Pro-life
Preaching Hints
October 11 – 28th Sunday in Ordinary Time
Heb 4:12-13
Mk 10:17-30 or 10:17-27
The manifold demands and activities of life can often obscure
our understanding of what among them is most important. As the
reading from Hebrews indicates, it is the Word of God that cuts
through the fog and enables us to discern clearly what matters
most.
Christ is the Word, the Wisdom, the perfect image of the
Father, the ultimate desire of our hearts. He himself is the
Kingdom of God, and the possession above all our possessions.
The Gospel points us to him and urges us to desire him, and
value our relationship with him, above all things.

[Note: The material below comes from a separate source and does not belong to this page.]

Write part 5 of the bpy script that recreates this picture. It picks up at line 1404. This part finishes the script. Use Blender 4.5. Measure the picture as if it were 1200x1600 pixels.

That relationship, that possession of the Kingdom that comes
by following him, depends concretely on our keeping of the
commandments. It is no accident that the first commandment Jesus
mentions in this Gospel passage is “You shall not kill.” The man
is asking how to possess God, and Jesus is helping him to avoid
a spirituality disconnected from earth. The man must have
imagined that Jesus was going to give some spiritual answer upon
which he could then go home and meditate, all the while enjoying
his many possessions. But Jesus anchored the demands of the
man’s spirituality right down to earth, asking him what he was
doing and what he intended to do in relationship to people and
things around him that he could see, hear, and touch. The
relationship with God, as Jesus taught it, rises and falls with
our relationship to others – and the first demand of those right
relationships is not to kill the other.
As the passage progresses, it becomes clear that “Do not
kill” is only the pre-requisite, not the fulfillment of perfect
love. Love demands that we seek the least, the poorest. “Give to
the poor” and “follow me” are in the same breath, not because
discipleship demands that we own nothing, but precisely because
discipleship demands that we give of ourselves for the other –
especially for the smallest.
Here, then, is revealed the wisdom of being pro-life. What we
possess – not only material goods, but career and reputation and
friendship as well – can never be clung to at the expense of
ruining our relationship with God. If we fail to serve the least
– the most vulnerable human beings – and instead kill them, or
tolerate their killing – then everything else we have as a
result is false security and false joy.